当時の韓国は、軍事クーデターで政権を奪取した朴正煕、全斗煥のいわゆる開発独裁体制下。情報鎖国状態で、労働組合や学生らの運動に対する容赦ない弾圧、拷問などについてのニュースは、断片的にメディアに登場するものの、詳しい状況はまったく伝えられていなかった。
のちの報道によると、「T・K生」は韓国の宗教政治学者、池明観氏で、運動の担い手の一端だった牧師たちが持ち出した資料や関係者の聞き取りをまとめ、密かに『世界』に送ったという。

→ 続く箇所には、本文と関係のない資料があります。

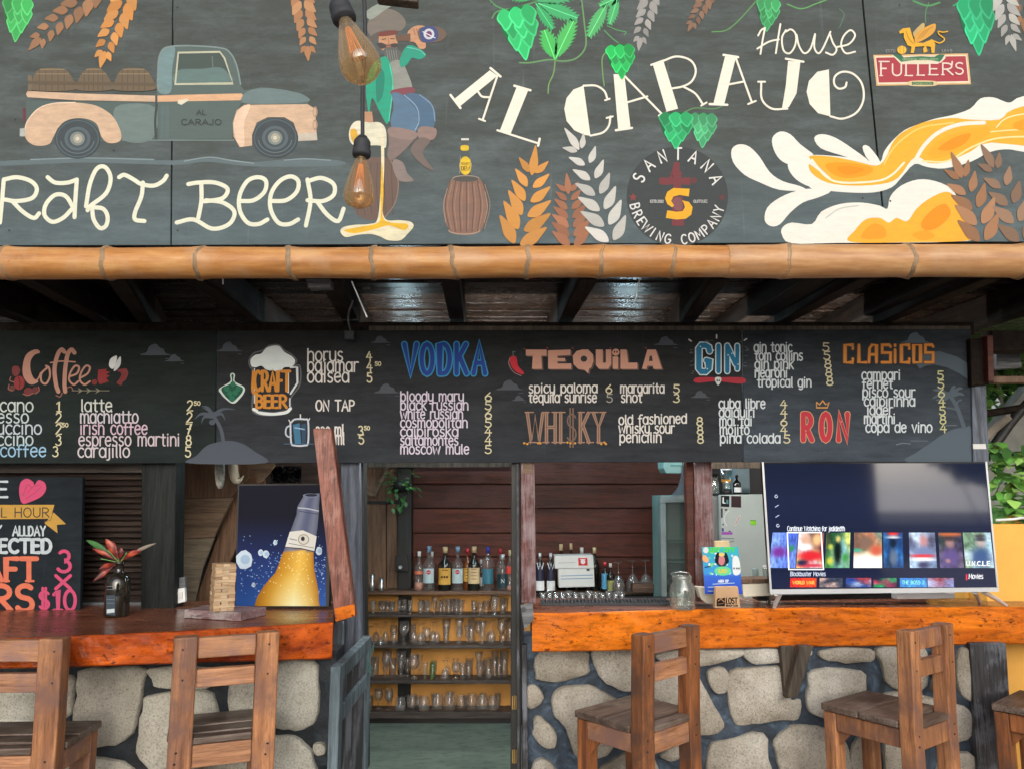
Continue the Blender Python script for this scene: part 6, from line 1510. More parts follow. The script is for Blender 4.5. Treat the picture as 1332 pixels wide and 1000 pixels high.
# ------------------------------------------------------------ things on the right counter
def lathe_obj(nm, prof, c, mat, parent=None, n=18):
    b = MB(); b.lathe(prof, c, n); return obj(nm, b, mat, parent)
def onz(px, py, z=ZC): # point on a level surface seen at the pixel
    return P(px, py, YZ(py, z))
c = P(888, 783, 3.36); c.z = ZC + .001
t = thing('glass_jar', 'big empty faceted glass jar on the right counter beside the swirled red post', 'jar', tuple(c))
rj = .054
lathe_obj('jar_wall', [(.0, .002), (rj * .9, .002), (rj, .012), (rj, .082), (rj * .93, .100), (rj * .74, .114), (rj * .72, .120), (rj * .78, .122), (rj * .78, .140), (rj * .72, .142), (rj * .70, .138), (rj * .70, .118), (rj * .92, .097), (rj * .96, .080), (rj * .95, .016), (0, .010)], c, M['aqua'], t, 12)
b = MB(); b.tube([c + Vector(p) for p in [(-rj * .75, -.01, .135), (-rj * .9, -.01, .150), (-rj * .2, -.02, .158), (rj * .5, -.01, .152), (rj * .76, 0, .13)]], .0018, 6); obj('wire_handle', b, M['steel'], t)
# bar mat
t = thing('bar_mat', 'long grey rubber bar mat lying behind the right counter post', 'bar mat', tuple(P(786, 780, 3.5)))
b = MB(); A1 = onz(704, 784.5, ZC + .016); B1 = onz(876, 783, ZC + .016)
x0, x1 = A1.x, B1.x; y0 = 3.47
b.box((x0, y0, ZC + .001), (x1, y0 + .10, ZC + .012)); obj('mat', b, M['rubber'], t)
b = MB()
for i in range(36):
    for j in range(4):
        xx = x0 + .008 + i * (x1 - x0 - .016) / 36; b.box((xx, y0 + .006 + j * .024, ZC + .012), (xx + .008, y0 + .020 + j * .024, ZC + .022))
o = obj('studs', b, M['rubber'], t); o['kind'] = 'stuff'
# flyer on its stand and little box
cs = P(938, 785, 3.30); cs.z = ZC
t = thing('flyer_stand', 'small wooden stand holding a bright blue and green event flyer on the right counter', 'flyer stand', tuple(cs))
b = MB(); b.slab([(930, 703), (949, 703), (951, 783), (931, 783)], 3.34, .018); obj('back_block', b, M['cork'], t, bevel=.003)
YFl = 3.325
b = MB(); b.slab([(913, 711), (960, 710.5), (966, 772), (917, 772)], YFl, .0015); obj('card', b, M['card'], t)
F_ = Art(YFl)
def fly(u, v):
    base = mixc((60, 190, 200), (70, 150, 235), min(1, v * 1.6)) if v < .6 else mixc((60, 110, 220), (50, 80, 200), (v - .6) * 2)
    return base
F_.grid([(913, 711), (960, 710.5), (966, 772), (917, 772)], 12, 16, fly)
r3 = random.Random(4)
for k in range(26): F_.ell(r3.uniform(922, 960), r3.uniform(716, 748), r3.uniform(1, 2.6), r3.uniform(1, 2.2), r3.choice([(230, 240, 240), (120, 220, 140), (200, 230, 240), (90, 200, 190)]), 10)
text(F_, 'LOST CITY', 921, 717, 5, 34, 1.7, (90, 220, 70))
F_.ell(939, 728, 8, 9, (40, 70, 70)); F_.ell(938.5, 728, 4.2, 6.5, (210, 130, 140)); F_.ell(938.5, 720.5, 4, 2.5, (230, 210, 120)); F_.fill([(931, 721), (935, 718), (934, 732), (930, 730)], (20, 30, 40), True); F_.fill([(946, 721), (943, 718), (944, 732), (948, 730)], (20, 30, 40), True)
F_.ell(940, 742, 11, 6, (110, 220, 160)); text(F_, 'UIO', 935, 744, 4, 10, 1.3, (230, 200, 60)); F_.fill([(914, 722), (918, 722), (922, 728), (919, 731), (914, 728)], (240, 180, 130), True); F_.fill([(953, 725), (960, 724), (963, 744), (954, 746)], (232, 240, 244), True); F_.ell(918, 715, 3.5, 4, (220, 224, 232)); text(F_, 'EL VIAJE', 954, 739.5, 1.8, 8, .6, (50, 60, 60))
text(F_, 'AGO 27', 934, 756.5, 3, 13, 1, (230, 240, 250)); F_.stroke([(927, 759), (955, 757.5)], .9, (190, 220, 240), False); F_.stroke([(921, 763), (946, 762)], .9, (190, 220, 240), False); F_.stroke([(950, 763), (958, 762.5)], .9, (190, 220, 240), False); F_.stroke([(921, 768), (930, 768)], .9, (190, 220, 240), False); F_.stroke([(917, 737), (924, 736)], 1.4, (20, 50, 90), False)
F_.build('flyer_print', M['print'], t)
t = thing('card_box', 'small kraft card box printed LOST in front of the flyer', 'box', tuple(P(946, 791, 3.24)))
b = MB(); b.slab([(931, 763), (960, 762.5), (963, 789.5), (930, 790)], 3.245, .03); obj('box', b, M['kraft'], t, bevel=.001)
F_ = Art(3.245)
F_.fill([(932, 780), (934, 777), (938, 778), (943, 776.5), (943, 788), (932, 788)], (26, 22, 22)); F_.stroke([(934, 781), (938, 779), (942, 782)], .9, (190, 140, 100)); F_.stroke([(934, 785), (941, 784)], .8, (150, 110, 80)); text(F_, 'LOST', 944.5, 784.5, 7.5, 14.5, 1.4, (20, 18, 18)); text(F_, 'BEACH CLUB', 944.5, 788, 2, 15, .7, (30, 26, 24))
F_.build('box_print', M['print'], t)
# cream tray behind the flyer
t = thing('napkin_tray', 'cream plastic tray half hidden behind the flyer', 'tray', tuple(P(920, 782, 3.36)))
b = MB(); b.poly([P(909, 764, 3.38), P(936, 766, 3.38), (P(936, 783, 3.38)), (P(920, 783, 3.38)), P(913, 778, 3.38)], (0, .12, 0)); obj('tray', b, M['cream'], t, bevel=.004)
t = thing('cream_box', 'flat cream box with brown lid beside the television foot', 'box', tuple(P(985, 777, 3.45)))
b = MB(); b.slab([(966, 759), (1003, 758), (1004, 774), (967, 776)], 3.42, .1); obj('box', b, M['cream'], t, bevel=.003)
b = MB(); b.slab([(965, 752.5), (1003, 752), (1003, 757.4), (965, 758.4)], 3.415, .11); obj('lid', b, M['brownply'], t, bevel=.002)
b = MB(); b.slab([(985, 775), (1160, 771), (1160, 778), (986, 781)], 3.50, .08); tag(obj('streaming_box', b, M['blackgloss'], None, bevel=.003), 'long flat black set top unit behind the television feet', 'set top box')
b = MB(); b.slab([(1166, 771), (1242, 770), (1242, 778), (1167, 779)], 3.52, .08); tag(obj('router', b, M['silver'], None, bevel=.003), 'flat pale grey unit under the middle of the television', 'router')

# ------------------------------------------------------------ the back bar
YSF, YSB = 5.62, 5.80
back = thing('back_shelf', 'tall glass shelf of dark boards on an ochre back panel behind the doorway', 'shelf unit', (-.5, 5.7, 0))
xl, xr = XY(466, 850, YSF), XY(676, 850, YSF)
b = MB(); b.box((XY(462, 850, YSB), YSB + .006, .03), (XY(690, 850, YSB), YW - .004, .905)); obj('back_panel', b, M['ochre'], back)
ztop = ZY(768, YSF); SHZ = {}
b = MB(); b.box((xl, YSF, ztop - .026), (XY(905, 760, YSF), YW, ztop)); obj('top_board', b, M['brownshelf'], back, bevel=.003)
for i, (pa, pb) in enumerate(((799.5, 802.5), (839, 843), (884.5, 889), (926, 932))):
    z1 = ZY(pa, YSF); z0 = ZY(pb + (2 if i == 3 else 0), YSF); SHZ[i] = z1
    b = MB(); b.box((xl, YSF, z0), (xr, YSB, z1)); obj('shelf_board', b, M['shelf'], back, bevel=.003)
b = MB(); b.box((xl - .03, YSF - .01, 0), (xl, YSB, ztop - .03)); obj('side_board', b, M['blackpost'], back)
b = MB(); b.box((xr, YSF - .01, 0), (xr + .03, YSB, ztop - .03)); obj('side_board', b, M['blackpost'], back)
b = MB(); b.box((xl, YSF + .04, .0), (xr, YSF + .06, SHZ[3] - .05)); obj('plinth', b, M['black'], back)
b = MB(); b.slab([(517, 600), (535, 600), (535, 766), (517, 766)], 5.70, .12); b.slab([(518, 774), (535, 774), (534, 922), (517, 922)], 5.795, .022)
tag(obj('pillar', b, M['blackpost'], None, bevel=.003), 'black timber pillar behind the bottle shelf, with a hanging plant at its top', 'pillar')
b = MB(); b.slab([(698, 768), (905, 769), (905, 850), (698, 850)], YW - .01, .008); tag(obj('back_board', b, M['brackwood'], None), 'dim brown boarding below the right back shelf', 'board')
b = MB(); b.slab([(823, 759), (880, 759), (880, 770.5), (823, 770.5)], 5.40, .1); tag(obj('wooden_block', b, M['brownshelf'], None, bevel=.004), 'thick brown wooden block at the right end of the back shelf', 'wooden block')
# cabinet left of the pillar
cab = thing('cabinet', 'tall brown wooden cabinet left of the black pillar behind the doorway', 'cabinet', tuple(P(495, 766, 5.75)))
for q in ([(455, 655), (476, 655), (476, 765), (454, 765)], [(477, 655), (502, 655), (502, 765), (477, 765)], [(503, 655), (517, 655), (517, 765), (503, 765)]):
    b = MB(); b.slab(q, 5.72, .03); obj('door_panel', b, M['brownply'], cab, bevel=.003)
b = MB(); b.slab([(455, 607), (517, 607), (517, 651), (455, 651)], 5.74, .03); obj('upper_panel', b, M['brownply'], cab, bevel=.003)
b = MB(); b.slab([(455, 651), (517, 651), (517, 654.5), (455, 654.5)], 5.71, .05); obj('rail', b, M['blackpost'], cab)
t = thing('angled_batten', 'v shaped brown batten fixed to the cabinet top behind the doorway', 'batten', tuple(P(487, 645, 5.68)))
b = MB(); b.slab([(471, 636), (486, 641.5), (486, 645.5), (471, 640)], 5.66, .03); obj('arm', b, M['tanply'], t); b = MB(); b.slab([(485, 642), (502, 609), (505.5, 611), (488.5, 646)], 5.665, .03); obj('arm', b, M['tanply'], t)
b = MB(); b.slab([(455, 600), (670, 600), (670, 607), (455, 607.5)], 5.6, .05); tag(obj('lintel', b, M['brackwood'], None), 'brown lintel board across the back wall behind the doorway', 'lintel')
# hanging plant
c = P(521, 626, 5.62)
t = thing('hanging_plant', 'small leafy green plant hanging in front of the black pillar', 'plant', tuple(c))
lathe_obj('pot', [(0, -.06), (.05, -.06), (.065, .0), (.06, .0), (.045, -.05), (0, -.05)], c, M['black'], t, 14)
leafm = plain('green_leaf', (.05, .16, .045), .45, var=.4, scale=3); leafl = plain('light_green_leaf', (.14, .32, .08), .45, var=.3, scale=3)
def leaf_mesh(mb, p, d, L, w, up=None, fold=.25, mi=0):
    d = Vector(d).normalized(); s = d.cross(Vector(up or (0, -.4, 1))).normalized() if d.cross(Vector(up or (0, -.4, 1))).length > .05 else d.orthogonal().normalized(); u = s.cross(d)
    pr_ = [(0, 0), (.25, .38), (.5, .5), (.78, .3), (1, 0)]
    mid = [p + d * (L * a) - u * (L * .18 * a * a) for a, _ in pr_]
    lf = [m_ + s * (w * h) + u * (w * fold * h) for m_, (_, h) in zip(mid, pr_)]; rt = [m_ - s * (w * h) + u * (w * fold * h) for m_, (_, h) in zip(mid, pr_)]
    k = len(mb.v)
    mb.add(mid + lf + rt, [(0, 1, 6), (1, 2, 7, 6), (2, 3, 8, 7), (3, 4, 8), (0, 11, 1), (1, 11, 12, 2), (2, 12, 13, 3), (3, 13, 4)], mi, True)
b = MB()
for k in range(76):
    a = random.uniform(0, 6.28); e = random.uniform(-.9, 1.1); r_ = random.uniform(.02, .12)
    p = c + Vector((math.cos(a) * r_ * 1.1, math.sin(a) * r_ * .8, r_ * .9 * e)); leaf_mesh(b, p, (math.cos(a), math.sin(a), e * .5 - .2), random.uniform(.03, .05), random.uniform(.02, .032), mi=int(k % 3 == 0))
for k in range(14):
    p = c + Vector((random.uniform(-.08, .05), random.uniform(-.05, .05), -.08 - k * .009)); leaf_mesh(b, p, (random.uniform(-1, 1), -.3, -1), .045, .03)
o = obj('foliage', b, [leafm, leafl], t); o['kind'] = 'stuff'
b = MB(); b.slab([(515, 722), (530, 722), (531, 742), (515, 742)], 5.66, .03); t = thing('switch_box', 'small black lock box on the black pillar', 'box', tuple(P(523, 742, 5.66))); obj('box', b, M['black'], t); b = MB(); q = P(521, 737, 5.655); b.tube([q, q + Vector((0, -.02, 0))], .012, 10); obj('button', b, M['silver'], t)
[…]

朝鮮戦争特需で高度成長へと離陸した日本は、東京オリンピック、大阪万博を経て、カラーテレビや自家用車などが一般家庭にも普及。ベトナム戦争が戦われていたにもかかわらず、学生運動、平和運動は下火になり、ラジオに流れる歌も、反戦フォークから私小説のような“四畳半フォーク”が人気となっていた。
高校生だった私は、たまたま書店でこの本を手に取り、金大中氏拉致事件の詳細などを、まったく別世界の物語のような気持ちで読んだ。内容の真偽や筆者の立ち位置などについて指摘はあるようだが、民主主義というものが大きな犠牲の上に成り立っていることを、ほんの少しだが具体像として教えられた気がした。
それから四十余年。最後まで残った冷戦構造が、ようやく解け始めようとしている。大統領弾劾で政権を交代させ、米中の間で絶妙なバランスを取りながら、38度線の壁を崩そうとする韓国の人たち。その先達たる本の登場人物たちのその後と、私たちの国がどこかで失ってしまった政治への“健全”なエネルギーを思った。